Instructions to follow —
Transcribe all of the data exactly. Omit the pictures.

— Start of Data extract —

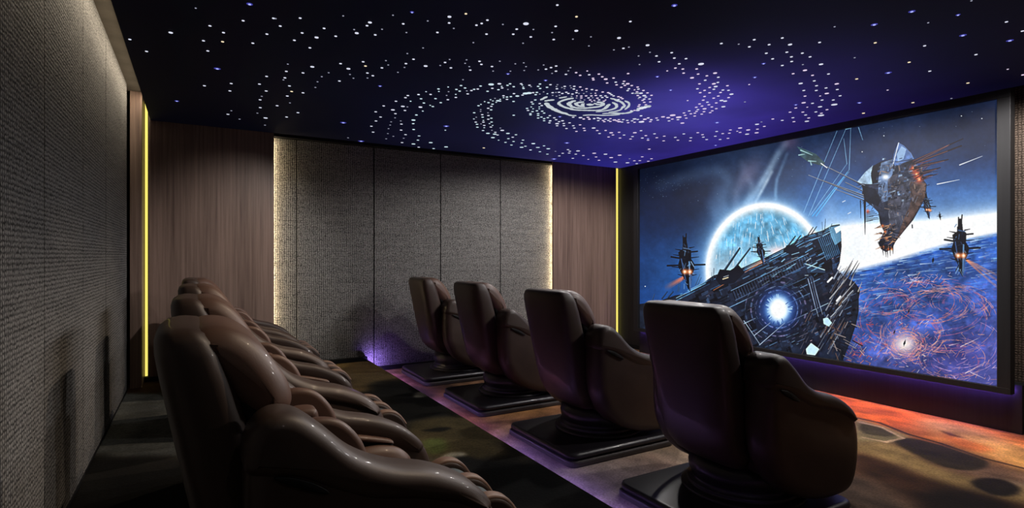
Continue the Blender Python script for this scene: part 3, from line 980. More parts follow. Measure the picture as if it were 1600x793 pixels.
O = (1040, 478)
for _ in range(1000):                                   # plating
    u, w = pr.uniform(-20, 320), pr.uniform(0, 150)
    p = sp(O, u, w)
    if not inside(p) or not inside(sp(O, u + 6, w)): continue
    lu, lw = pr.uniform(2, 16), pr.uniform(1, 5)
    if pr.random() < .4: lu, lw = lw, lu * .8
    q = [sp(O, u, w), sp(O, u + lu, w), sp(O, u + lu, w + lw), sp(O, u, w + lw)]
    if not all(inside(z) for z in q): continue
    s = pr.choice([(14, 18, 30), (36, 48, 72), (8, 10, 18), (52, 72, 104), (24, 28, 44), (40, 40, 56)])
    P.poly(q, s, pr.uniform(.5, .95))
    if pr.random() < .22:
        P.line(q[0], q[1], pr.uniform(.5, .9), pr.choice([(110, 158, 206), (150, 196, 232), (92, 116, 160), (170, 150, 160)]), pr.uniform(.35, .85))
for _ in range(60):
    u, w = pr.uniform(0, 300), pr.uniform(4, 110)
    lu, lw = pr.uniform(14, 46), pr.uniform(6, 16)
    q = [sp(O, u, w), sp(O, u + lu, w), sp(O, u + lu * .9, w + lw), sp(O, u + lu * .1, w + lw)]
    if not all(inside(z) for z in q): continue
    P.poly(q, pr.choice([(7, 9, 16), (10, 13, 24), (18, 24, 40), (30, 42, 66)]), pr.uniform(.45, .85), 0, .7 + .6 * nc)
    if pr.random() < .6:
        P.line(q[0], q[1], pr.uniform(.8, 1.6), pr.choice([(120, 168, 214), (70, 112, 160), (180, 212, 238)]), pr.uniform(.4, .8))
# upper edge lit blue, ribbed gallery
top = [(1055, 462), (1115, 432), (1160, 419), (1200, 401), (1232, 385), (1258, 369), (1285, 361), (1300, 353)]
for p, q in zip(top[:-1], top[1:]):
    for off in (1.5, 4, 8):
        for _ in range(5):
            t0, t1 = sorted((pr.random(), pr.random()))
            P.line((p[0] + (q[0] - p[0]) * t0, p[1] + (q[1] - p[1]) * t0 + off), (p[0] + (q[0] - p[0]) * t1, p[1] + (q[1] - p[1]) * t1 + off), pr.uniform(.5, 1.6), pr.choice([(96, 160, 206), (60, 104, 150), (150, 200, 230)]), pr.uniform(.4, .8))
ga, gb = c4(440, 350), c4(800, 175)
for i in range(30):
    t = i / 29
    x, y = ga[0] + (gb[0] - ga[0]) * t, ga[1] + (gb[1] - ga[1]) * t
    P.line((x, y), (x + 5, y + 13), 1.1, (8, 10, 18), .9)
    P.line((x + 1.6, y), (x + 6.6, y + 13), 1.0, (52, 66, 92), .8)
P.line((ga[0] - 2, ga[1] - 1), (gb[0], gb[1] - 1), 1.2, (120, 158, 196), .7)
P.line((ga[0] + 5, ga[1] + 14), (gb[0] + 6, gb[1] + 13), 1.4, (90, 118, 160), .6)
P.line(c4(350, 345), c4(560, 225), 1.0, (226, 140, 90), .6)
for i in range(9):                                       # ribbed collar at the bright end
    t = i / 8
    a, b = c4(850 + 70 * t, 100 - 25 * t), c4(890 + 62 * t, 200 - 30 * t)
    P.line(a, b, 1.5, (70, 120, 164), .7); P.line((a[0] + 1.4, a[1]), (b[0] + 1.4, b[1]), .9, (10, 16, 28), .9)
P.poly([c4(900, 45), c4(955, 35), c4(958, 110), c4(930, 130), c4(910, 90)], (120, 180, 216), .75)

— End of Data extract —

Written answer —
Continue the Blender Python script for this scene: part 3, from line 980. More parts follow. Measure the picture as if it were 1600x793 pixels.
O = (1040, 478)
for _ in range(1000):                                   # plating
    u, w = pr.uniform(-20, 320), pr.uniform(0, 150)
    p = sp(O, u, w)
    if not inside(p) or not inside(sp(O, u + 6, w)): continue
    lu, lw = pr.uniform(2, 16), pr.uniform(1, 5)
    if pr.random() < .4: lu, lw = lw, lu * .8
    q = [sp(O, u, w), sp(O, u + lu, w), sp(O, u + lu, w + lw), sp(O, u, w + lw)]
    if not all(inside(z) for z in q): continue
    s = pr.choice([(14, 18, 30), (36, 48, 72), (8, 10, 18), (52, 72, 104), (24, 28, 44), (40, 40, 56)])
    P.poly(q, s, pr.uniform(.5, .95))
    if pr.random() < .22:
        P.line(q[0], q[1], pr.uniform(.5, .9), pr.choice([(110, 158, 206), (150, 196, 232), (92, 116, 160), (170, 150, 160)]), pr.uniform(.35, .85))
for _ in range(60):
    u, w = pr.uniform(0, 300), pr.uniform(4, 110)
    lu, lw = pr.uniform(14, 46), pr.uniform(6, 16)
    q = [sp(O, u, w), sp(O, u + lu, w), sp(O, u + lu * .9, w + lw), sp(O, u + lu * .1, w + lw)]
    if not all(inside(z) for z in q): continue
    P.poly(q, pr.choice([(7, 9, 16), (10, 13, 24), (18, 24, 40), (30, 42, 66)]), pr.uniform(.45, .85), 0, .7 + .6 * nc)
    if pr.random() < .6:
        P.line(q[0], q[1], pr.uniform(.8, 1.6), pr.choice([(120, 168, 214), (70, 112, 160), (180, 212, 238)]), pr.uniform(.4, .8))
# upper edge lit blue, ribbed gallery
top = [(1055, 462), (1115, 432), (1160, 419), (1200, 401), (1232, 385), (1258, 369), (1285, 361), (1300, 353)]
for p, q in zip(top[:-1], top[1:]):
    for off in (1.5, 4, 8):
        for _ in range(5):
            t0, t1 = sorted((pr.random(), pr.random()))
            P.line((p[0] + (q[0] - p[0]) * t0, p[1] + (q[1] - p[1]) * t0 + off), (p[0] + (q[0] - p[0]) * t1, p[1] + (q[1] - p[1]) * t1 + off), pr.uniform(.5, 1.6), pr.choice([(96, 160, 206), (60, 104, 150), (150, 200, 230)]), pr.uniform(.4, .8))
ga, gb = c4(440, 350), c4(800, 175)
for i in range(30):
    t = i / 29
    x, y = ga[0] + (gb[0] - ga[0]) * t, ga[1] + (gb[1] - ga[1]) * t
    P.line((x, y), (x + 5, y + 13), 1.1, (8, 10, 18), .9)
    P.line((x + 1.6, y), (x + 6.6, y + 13), 1.0, (52, 66, 92), .8)
P.line((ga[0] - 2, ga[1] - 1), (gb[0], gb[1] - 1), 1.2, (120, 158, 196), .7)
P.line((ga[0] + 5, ga[1] + 14), (gb[0] + 6, gb[1] + 13), 1.4, (90, 118, 160), .6)
P.line(c4(350, 345), c4(560, 225), 1.0, (226, 140, 90), .6)
for i in range(9):                                       # ribbed collar at the bright end
    t = i / 8
    a, b = c4(850 + 70 * t, 100 - 25 * t), c4(890 + 62 * t, 200 - 30 * t)
    P.line(a, b, 1.5, (70, 120, 164), .7); P.line((a[0] + 1.4, a[1]), (b[0] + 1.4, b[1]), .9, (10, 16, 28), .9)
P.poly([c4(900, 45), c4(955, 35), c4(958, 110), c4(930, 130), c4(910, 90)], (120, 180, 216), .75)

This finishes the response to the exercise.